Las Vegas to Santa Fe To Albuquerque

            As we headed out from Las Vegas (New Mexico) we found Route 66 and headed toward the big flat mountain.  This was the type of road we have come to expect and to love; quiet, two lane, and scenic.  The mega road of US 40 was usually not too far away but as long as it was out of sight, we were happy.

            We stopped at a very old and very small church.  It was off the main road and a little isolated.  Looking at it we could imagine what is must have been like when it was built.  No cars, no Route 66, and plenty of horses.  In the small, dry cemetery next to the church we saw one of the best tombstones we have ever seen in this country.  I have seen monuments that show people soaring to heaven on wings of angels or held by graceful birds but this has to be a first in heavenly transportation.

            We were told our next hotel was very historic and older than The Palace in Las Vegas (New Mexico).  I really like staying in old places but maybe we pushed this one too far.

            The view was magnificent; the old wagon trail was visible.  We could follow that in the next trip maybe…or maybe not.

            The place may have been old, but the view was worth it.  I felt I could spend the afternoon on our balcony, cold adult beverage in hand, dreaming of times past and looking over the land below.  We were shown to our room but it didn’t have a balcony, or a window, or even a real door.

            It is time for me to step in and correct Bubba.  These are not pictures of our hotel.  They are pictures from the Pecos National Monument.  This is an old pueblo that has the remains of the adobe church and a few of the original buildings including this kiva.

            We rolled into old Santa Fe and stopped off to see the Saint Francis de Assisi Cathedral.  This building was built around 1870 replacing an older adobe structure that was built around 1714 that replaced another church built around 1626. 

            In front and a little to one side is a maze that is patterned off the one in Chartres Cathedral in France.

            I don’t know why we have to travel anyplace else.  We are at a Spanish Cathedral named after an Italian Saint that has a French maze.  A European tour right here in the Southwest United States.

            We all know Franciscan monks like a simple life of poverty and selflessness.  They devote their lives to helping others and rejecting personal pleasures.

     They are not known as party people, except maybe for brother happy feet.

            From Santa Fe we headed to Albuquerque.  We stopped off for a hamburger at this joint.  They had great credit terms; you could pay Tuesday for a hamburger today.

            I’ll bet all you UK people thought Wimpy’s was started in your country.

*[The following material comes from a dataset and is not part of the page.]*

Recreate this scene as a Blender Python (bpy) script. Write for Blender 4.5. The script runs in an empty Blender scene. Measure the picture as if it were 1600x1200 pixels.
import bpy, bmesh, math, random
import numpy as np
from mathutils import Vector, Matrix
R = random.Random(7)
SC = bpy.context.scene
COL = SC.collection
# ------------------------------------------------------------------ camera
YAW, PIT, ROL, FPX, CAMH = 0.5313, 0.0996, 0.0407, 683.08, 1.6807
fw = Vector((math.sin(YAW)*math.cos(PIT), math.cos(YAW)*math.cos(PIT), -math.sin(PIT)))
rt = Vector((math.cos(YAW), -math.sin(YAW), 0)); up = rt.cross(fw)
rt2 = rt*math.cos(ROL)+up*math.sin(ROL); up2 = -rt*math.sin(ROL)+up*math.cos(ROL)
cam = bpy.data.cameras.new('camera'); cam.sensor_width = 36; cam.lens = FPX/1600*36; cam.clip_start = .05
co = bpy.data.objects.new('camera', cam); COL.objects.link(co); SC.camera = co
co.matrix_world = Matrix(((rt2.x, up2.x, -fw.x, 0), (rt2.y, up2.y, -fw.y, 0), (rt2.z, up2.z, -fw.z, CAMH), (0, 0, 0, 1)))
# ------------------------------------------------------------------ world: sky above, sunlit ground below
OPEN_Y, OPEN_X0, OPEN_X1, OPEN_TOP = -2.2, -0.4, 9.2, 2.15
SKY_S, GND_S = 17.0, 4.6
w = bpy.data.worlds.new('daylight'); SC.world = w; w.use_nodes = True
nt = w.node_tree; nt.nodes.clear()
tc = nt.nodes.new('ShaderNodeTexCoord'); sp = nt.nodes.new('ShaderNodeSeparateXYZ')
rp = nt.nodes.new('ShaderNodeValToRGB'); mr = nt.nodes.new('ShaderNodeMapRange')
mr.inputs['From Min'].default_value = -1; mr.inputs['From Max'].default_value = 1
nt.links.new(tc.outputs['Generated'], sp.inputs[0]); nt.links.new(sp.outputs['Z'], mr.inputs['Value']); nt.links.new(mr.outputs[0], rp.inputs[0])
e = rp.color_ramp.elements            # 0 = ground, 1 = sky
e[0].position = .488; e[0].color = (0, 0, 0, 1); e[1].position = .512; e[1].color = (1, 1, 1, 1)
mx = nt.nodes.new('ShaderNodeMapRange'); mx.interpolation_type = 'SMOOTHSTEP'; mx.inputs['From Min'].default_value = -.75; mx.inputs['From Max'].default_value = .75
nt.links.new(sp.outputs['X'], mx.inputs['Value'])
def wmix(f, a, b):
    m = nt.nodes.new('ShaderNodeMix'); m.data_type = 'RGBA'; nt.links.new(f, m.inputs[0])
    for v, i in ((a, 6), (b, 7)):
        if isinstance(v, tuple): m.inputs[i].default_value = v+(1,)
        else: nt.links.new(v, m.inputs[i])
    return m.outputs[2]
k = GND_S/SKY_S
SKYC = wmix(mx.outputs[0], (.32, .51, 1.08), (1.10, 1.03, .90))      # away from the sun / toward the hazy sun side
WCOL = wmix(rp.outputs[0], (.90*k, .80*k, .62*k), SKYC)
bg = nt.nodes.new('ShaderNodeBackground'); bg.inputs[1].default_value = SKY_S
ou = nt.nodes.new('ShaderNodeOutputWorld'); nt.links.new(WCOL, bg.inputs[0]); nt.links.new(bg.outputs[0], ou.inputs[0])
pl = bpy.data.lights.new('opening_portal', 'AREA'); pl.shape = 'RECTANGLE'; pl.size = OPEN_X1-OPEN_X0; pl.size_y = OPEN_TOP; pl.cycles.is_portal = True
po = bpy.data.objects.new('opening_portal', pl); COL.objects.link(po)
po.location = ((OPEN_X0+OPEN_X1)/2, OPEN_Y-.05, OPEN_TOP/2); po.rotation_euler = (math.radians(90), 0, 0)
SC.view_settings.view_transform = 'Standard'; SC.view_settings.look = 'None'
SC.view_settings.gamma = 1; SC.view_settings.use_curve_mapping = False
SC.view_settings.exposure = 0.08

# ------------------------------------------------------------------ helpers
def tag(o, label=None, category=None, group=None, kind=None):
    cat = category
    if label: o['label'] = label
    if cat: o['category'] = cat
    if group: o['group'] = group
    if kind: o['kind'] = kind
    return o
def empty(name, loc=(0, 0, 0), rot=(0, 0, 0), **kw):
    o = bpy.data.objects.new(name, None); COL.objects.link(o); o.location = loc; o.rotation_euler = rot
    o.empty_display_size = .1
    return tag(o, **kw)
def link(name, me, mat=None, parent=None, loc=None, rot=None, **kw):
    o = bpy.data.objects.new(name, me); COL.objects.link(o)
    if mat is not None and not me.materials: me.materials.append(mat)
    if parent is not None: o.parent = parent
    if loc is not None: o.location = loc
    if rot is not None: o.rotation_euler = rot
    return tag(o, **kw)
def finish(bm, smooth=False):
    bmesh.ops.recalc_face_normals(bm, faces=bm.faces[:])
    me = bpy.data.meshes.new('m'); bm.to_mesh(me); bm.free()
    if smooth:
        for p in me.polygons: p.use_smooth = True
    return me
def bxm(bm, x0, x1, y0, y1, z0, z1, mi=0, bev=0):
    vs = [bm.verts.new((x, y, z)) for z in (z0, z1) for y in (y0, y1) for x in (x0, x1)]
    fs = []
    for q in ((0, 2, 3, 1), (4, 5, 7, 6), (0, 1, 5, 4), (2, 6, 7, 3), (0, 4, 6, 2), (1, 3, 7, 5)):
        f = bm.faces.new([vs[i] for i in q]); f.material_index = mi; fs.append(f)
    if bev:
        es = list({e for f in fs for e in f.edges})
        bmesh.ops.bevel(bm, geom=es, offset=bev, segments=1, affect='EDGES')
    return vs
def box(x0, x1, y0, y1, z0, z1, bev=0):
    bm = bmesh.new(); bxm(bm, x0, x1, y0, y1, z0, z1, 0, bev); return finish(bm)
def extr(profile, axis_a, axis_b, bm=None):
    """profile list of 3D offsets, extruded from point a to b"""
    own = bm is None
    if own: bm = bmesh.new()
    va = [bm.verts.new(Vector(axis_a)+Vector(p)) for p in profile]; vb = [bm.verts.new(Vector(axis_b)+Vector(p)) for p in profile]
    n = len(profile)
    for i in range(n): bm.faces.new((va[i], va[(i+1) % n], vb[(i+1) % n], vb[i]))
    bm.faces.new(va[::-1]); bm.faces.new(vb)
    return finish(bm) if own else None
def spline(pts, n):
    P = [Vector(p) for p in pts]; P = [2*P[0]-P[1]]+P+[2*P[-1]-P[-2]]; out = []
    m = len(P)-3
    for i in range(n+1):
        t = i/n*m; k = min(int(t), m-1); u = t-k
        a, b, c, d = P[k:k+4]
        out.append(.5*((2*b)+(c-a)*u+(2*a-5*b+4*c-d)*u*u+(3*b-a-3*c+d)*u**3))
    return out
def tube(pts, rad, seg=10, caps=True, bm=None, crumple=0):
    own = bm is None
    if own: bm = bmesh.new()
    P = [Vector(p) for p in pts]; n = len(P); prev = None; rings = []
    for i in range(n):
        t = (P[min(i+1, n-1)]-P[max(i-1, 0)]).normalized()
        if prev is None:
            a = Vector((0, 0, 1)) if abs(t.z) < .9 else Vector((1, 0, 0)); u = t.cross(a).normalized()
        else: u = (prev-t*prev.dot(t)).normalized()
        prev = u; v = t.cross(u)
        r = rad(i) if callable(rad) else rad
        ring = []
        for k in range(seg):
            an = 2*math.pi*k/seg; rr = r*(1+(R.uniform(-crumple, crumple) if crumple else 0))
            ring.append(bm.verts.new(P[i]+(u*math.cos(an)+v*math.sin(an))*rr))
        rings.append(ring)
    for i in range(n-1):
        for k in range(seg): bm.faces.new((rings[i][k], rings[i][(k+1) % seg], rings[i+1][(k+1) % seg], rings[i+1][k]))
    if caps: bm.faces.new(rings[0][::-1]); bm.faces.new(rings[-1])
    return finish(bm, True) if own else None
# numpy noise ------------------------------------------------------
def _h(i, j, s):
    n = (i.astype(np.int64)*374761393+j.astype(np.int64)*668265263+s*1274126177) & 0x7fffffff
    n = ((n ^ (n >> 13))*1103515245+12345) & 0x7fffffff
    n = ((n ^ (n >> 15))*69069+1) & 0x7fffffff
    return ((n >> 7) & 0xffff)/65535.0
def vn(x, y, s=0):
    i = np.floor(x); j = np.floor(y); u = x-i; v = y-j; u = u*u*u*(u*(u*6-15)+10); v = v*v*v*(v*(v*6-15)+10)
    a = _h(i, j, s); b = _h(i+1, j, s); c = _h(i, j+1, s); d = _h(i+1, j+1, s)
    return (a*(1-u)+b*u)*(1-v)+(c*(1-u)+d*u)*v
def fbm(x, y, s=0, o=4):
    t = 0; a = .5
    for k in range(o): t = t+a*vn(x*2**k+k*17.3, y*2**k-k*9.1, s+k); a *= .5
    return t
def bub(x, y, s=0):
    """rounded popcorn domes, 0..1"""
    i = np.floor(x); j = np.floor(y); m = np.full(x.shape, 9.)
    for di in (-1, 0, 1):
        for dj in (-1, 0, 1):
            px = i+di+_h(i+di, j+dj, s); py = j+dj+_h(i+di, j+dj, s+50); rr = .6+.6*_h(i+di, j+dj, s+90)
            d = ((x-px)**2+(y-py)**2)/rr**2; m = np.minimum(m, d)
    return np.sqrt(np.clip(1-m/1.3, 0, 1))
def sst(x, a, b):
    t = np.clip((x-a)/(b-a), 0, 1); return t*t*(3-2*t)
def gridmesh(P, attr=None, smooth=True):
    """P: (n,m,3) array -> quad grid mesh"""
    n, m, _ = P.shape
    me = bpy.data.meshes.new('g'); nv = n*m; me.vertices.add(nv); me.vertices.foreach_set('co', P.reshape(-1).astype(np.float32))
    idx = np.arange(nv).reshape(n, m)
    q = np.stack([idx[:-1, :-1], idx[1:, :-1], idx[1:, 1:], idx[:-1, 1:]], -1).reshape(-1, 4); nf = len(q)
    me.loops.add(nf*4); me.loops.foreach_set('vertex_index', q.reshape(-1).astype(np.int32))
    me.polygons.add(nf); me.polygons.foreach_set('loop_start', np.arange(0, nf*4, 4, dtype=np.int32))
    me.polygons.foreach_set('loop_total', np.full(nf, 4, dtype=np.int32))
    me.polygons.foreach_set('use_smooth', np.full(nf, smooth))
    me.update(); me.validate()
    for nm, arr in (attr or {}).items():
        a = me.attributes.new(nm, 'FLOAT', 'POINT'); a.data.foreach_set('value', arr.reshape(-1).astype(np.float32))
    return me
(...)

            While in Albuquerque, we came across this building.  It was designed and the parts were built before it was assembled.  When they got to the location they found they made the building too long so they had to squeeze it together a little.  Some of the floors got bent up just a little bit.

            When I got out of bed the next morning, I was drowsy.  My vision was a tiny bit blurred but I thought I could see a lot of confetti in the air outside. 

            I drank a cup or ten of coffee and looked again.  It wasn’t confetti.  Of course it wasn’t.  It was plain for all to see, the sky was filled with colorful light bulbs.

And off to my left you can even see a giant flying jug.  I closed my eyes and looked again and, sure enough, the view did change.

I’m starting to not like what happens when you stay in a big city.  It must be time to hit the road again.